Our marking system, using letters from A to F, is different from the French and European system. A mark of E or F is considered a failure. Class marks are distributed as follows on a bell curve:

  • 20% A
  • 30% B
  • 40% C
  • 10% D

Each mark is further subdivided using " + " or " - " (A+, A and A-, for instance). The class average is normally between B and C+.

At the MSc and PhD levels, marks range from A+ to C. A mark of C- or lower is considered a failure in a graduate program. The distribution of marks and the average can vary substantially from one course to another at the graduate level, where there are fewer students in each class.
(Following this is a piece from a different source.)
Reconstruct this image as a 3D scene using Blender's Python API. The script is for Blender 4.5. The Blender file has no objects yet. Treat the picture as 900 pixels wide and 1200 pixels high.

Each professor is free to adopt a marking system somewhat different from the one described above, depending on the composition of the student group. Ask your professor for more details.

Research projects

International students are not required to conduct research if their home university does not require it. However, it is commonly required in the M1 and M2 years. The Department of Chemistry encourages students to take the CHM3551 and CHM3552 research internships in L3 and M1, and CHM6551 and CHM6552 in M2.

The projects associated with these courses will give you a better understanding of scientific research methods. Contact the professors in the Department whose research interests correspond to your objectives to help you find a laboratory where you can do a credited research internship (CHM3551/CHM6551 type).

Once you have found a research director, you should enrol in the research project course. Consult the Internships section of the website (in French) for details on the procedure.

The CHM3551 research internship should represent 10 hours of laboratory work per week, over 2 terms, or 20 hours of laboratory work per week for a single term.